Ryan Stanton, rstanton@ExplorerNews.com

Nov. 30, 2005 - If Roadrunner Elementary School looks cooler than it did last week, thank the several hundred students who helped plant 22 trees on its playground on the day before Thanksgiving.

The early morning dig Nov. 23 proved to be more difficult than anticipated, with rock-hard dirt slowing the progress of metal shovels and pickaxes. But within an hour, students put their heads together to plant shade trees across a large area that was mostly foliage-free beforehand.

Sixth-grader Eduardo Torres worked feverishly to dig a hole to plant a three-foot mesquite tree, while classmate Austin Maudsley ran back and forth, bringing containers of water to help moisten the ground. Nearby, one of the youngest volunteers, 5-year-old A.J. Marcer, helped shovel the first few piles of dirt for a tree that stood slightly taller than him.

Trico Electric donated the small trees - a mixture of oak, desert willow, mesquite, pine and ash - as part of its Operation Cool Shade program. School officials are hoping this will be the first step toward a serious upgrade of the school's landscaping, including improvements to the playground, which boasts more barren dirt than areas where students can enjoy shade.

"We desperately need shade in various areas," said Principal Michael Hitchcock, who said he fully supports the efforts of fourth-grade teacher Keli Dungan, the driving force behind the project.

Dungan, a longtime Marana resident, spearheaded the project in hopes that her students will help design a master landscape plan for Roadrunner, 16651 W. Calle Carmela, that includes plants, gardens, benches, patios and a pond in the school's courtyard. She plans to relate each aspect of the project to what her students are learning in class, she said.

"The more attachment they have and feeling of belonging to their school, the better they'll take care of the community," said Dungan, who spent her Thanksgiving weekend watering and caring for the newly-planted trees.

"What else to be thankful for than such a donation to the school?" she said.

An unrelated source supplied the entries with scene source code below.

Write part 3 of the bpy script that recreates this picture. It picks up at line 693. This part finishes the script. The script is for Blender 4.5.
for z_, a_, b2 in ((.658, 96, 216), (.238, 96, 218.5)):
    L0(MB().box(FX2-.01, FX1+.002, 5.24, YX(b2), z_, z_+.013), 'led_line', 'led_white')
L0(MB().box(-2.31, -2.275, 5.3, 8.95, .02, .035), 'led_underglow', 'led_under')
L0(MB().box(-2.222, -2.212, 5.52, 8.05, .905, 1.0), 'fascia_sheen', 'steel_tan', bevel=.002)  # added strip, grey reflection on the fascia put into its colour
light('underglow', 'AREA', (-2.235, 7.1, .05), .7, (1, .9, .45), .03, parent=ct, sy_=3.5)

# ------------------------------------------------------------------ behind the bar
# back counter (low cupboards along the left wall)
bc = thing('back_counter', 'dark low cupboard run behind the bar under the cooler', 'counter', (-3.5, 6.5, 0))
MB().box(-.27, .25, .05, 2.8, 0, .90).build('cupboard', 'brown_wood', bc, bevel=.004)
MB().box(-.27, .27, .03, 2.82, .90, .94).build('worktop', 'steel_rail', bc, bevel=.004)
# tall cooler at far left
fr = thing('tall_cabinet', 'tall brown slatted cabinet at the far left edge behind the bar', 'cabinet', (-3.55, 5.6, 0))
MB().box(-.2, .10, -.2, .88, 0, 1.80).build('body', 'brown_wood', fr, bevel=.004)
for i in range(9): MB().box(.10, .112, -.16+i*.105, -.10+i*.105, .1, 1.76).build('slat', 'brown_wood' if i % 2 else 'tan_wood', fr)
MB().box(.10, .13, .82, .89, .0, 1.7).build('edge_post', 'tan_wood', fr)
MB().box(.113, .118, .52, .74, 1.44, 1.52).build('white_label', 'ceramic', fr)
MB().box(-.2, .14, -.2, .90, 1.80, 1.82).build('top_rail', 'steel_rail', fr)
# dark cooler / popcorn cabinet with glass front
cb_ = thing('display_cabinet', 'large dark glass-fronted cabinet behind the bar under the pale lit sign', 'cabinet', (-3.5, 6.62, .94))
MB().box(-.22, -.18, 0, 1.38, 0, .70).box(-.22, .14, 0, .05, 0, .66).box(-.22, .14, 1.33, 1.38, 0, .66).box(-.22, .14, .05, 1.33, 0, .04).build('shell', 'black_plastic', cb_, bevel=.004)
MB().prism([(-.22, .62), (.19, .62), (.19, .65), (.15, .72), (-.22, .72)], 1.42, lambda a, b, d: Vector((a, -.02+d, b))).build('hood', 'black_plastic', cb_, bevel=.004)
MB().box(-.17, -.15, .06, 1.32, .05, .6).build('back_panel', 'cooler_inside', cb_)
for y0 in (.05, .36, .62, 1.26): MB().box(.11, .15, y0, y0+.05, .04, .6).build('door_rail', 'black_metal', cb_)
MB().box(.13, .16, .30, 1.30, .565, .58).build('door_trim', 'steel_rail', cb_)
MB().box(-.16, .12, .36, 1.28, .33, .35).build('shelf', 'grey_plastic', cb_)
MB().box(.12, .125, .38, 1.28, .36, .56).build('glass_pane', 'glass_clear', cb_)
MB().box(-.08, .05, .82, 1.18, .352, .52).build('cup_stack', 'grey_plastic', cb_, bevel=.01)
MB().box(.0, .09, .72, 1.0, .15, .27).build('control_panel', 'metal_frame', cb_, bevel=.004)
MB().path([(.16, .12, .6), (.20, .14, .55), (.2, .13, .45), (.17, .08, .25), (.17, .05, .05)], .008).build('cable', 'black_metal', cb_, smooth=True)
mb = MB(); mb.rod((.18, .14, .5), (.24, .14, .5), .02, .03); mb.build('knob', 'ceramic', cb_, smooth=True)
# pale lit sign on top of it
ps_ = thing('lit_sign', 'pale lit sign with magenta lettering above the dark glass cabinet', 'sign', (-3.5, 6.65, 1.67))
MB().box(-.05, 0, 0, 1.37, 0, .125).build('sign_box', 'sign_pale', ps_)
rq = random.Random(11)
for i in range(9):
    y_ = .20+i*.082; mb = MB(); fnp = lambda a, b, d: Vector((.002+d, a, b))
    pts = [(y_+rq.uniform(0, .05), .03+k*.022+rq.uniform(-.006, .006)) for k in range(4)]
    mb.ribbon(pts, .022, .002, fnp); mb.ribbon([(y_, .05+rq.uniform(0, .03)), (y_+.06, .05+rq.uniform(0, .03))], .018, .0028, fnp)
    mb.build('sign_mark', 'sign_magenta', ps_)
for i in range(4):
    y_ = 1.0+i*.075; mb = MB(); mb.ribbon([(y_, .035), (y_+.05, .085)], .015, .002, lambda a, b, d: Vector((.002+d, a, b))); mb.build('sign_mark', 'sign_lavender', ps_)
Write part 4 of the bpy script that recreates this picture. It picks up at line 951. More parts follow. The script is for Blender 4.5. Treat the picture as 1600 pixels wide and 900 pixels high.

Dungan said she began pushing the idea of a landscape project at Roadrunner last year after hearing about Operation Cool Shade, a program in which Trico distributes shade trees to its customers to help beautify their homes and save money on electric bills. Dungan said she approached officials at the power company who informed her about two weeks ago that they'd be happy to donate leftover trees to Roadrunner.

"We had kids so excited that they were telling their parents they could not go on vacation for Thanksgiving until after the trees were planted," she said, adding that classrooms are also stepping up to adopt trees to make sure they receive proper care throughout the school year.

Sixth-graders Joanne Emerick and Aubree Laeman know they won't be at the school long enough to see the trees grow to their full size, but they're confident other generations of students will make sure their efforts prove worthwhile.

"We didn't want to do it at first because we thought it would just be dirty, but now it's kind of fun and I think it's cool to be involved," Laeman said as she helped to plant a tree last week. "I think it will put more beauty into the school."

After the dig, fourth-graders wrote essays from the perspective of the trees they helped plant. Dungan told her students to write about how their tree will feel as it starts to grow and spread its roots.

"I want you to think about the life of that poor little tree," she said. "It's getting a new home, but where did it come from and how did it get here?"

Fourth-graders Danielle Hogan and Monique Moreland wrote essays in which they said the tree needs love and care. Classmate Savannah Moore drew a picture and wrote a short essay in which she said the tree enjoys the company of birds and other animals.

Fourth-grade teacher Karen Sayers had her students make books with drawings of the trees they planted and a short essay about what the trees need to survive.

"I think this is a great opportunity, and I think it's going to encourage more development of the rest of the playground," Sayers said of last week's effort.

Dungan said the school will be writing for grants to help fund a drip-irrigation system, and she's looking for an organization to sponsor a weather station at the school. She eventually wants to have a space where students can perform science activities in nature, including gardens where they can study plant lifecycles and wildlife, she said.

Hitchcock, who thanks Dungan for getting the ball rolling, said the project has just begun and the school will probably seek grants to help fund many of the components, including a butterfly garden.

"Keli is a person who definitely cares about her community, and her enthusiasm and love for learning is a part of her classroom," Hitchcock said. "Her love for the community is a big part of what drives all of this."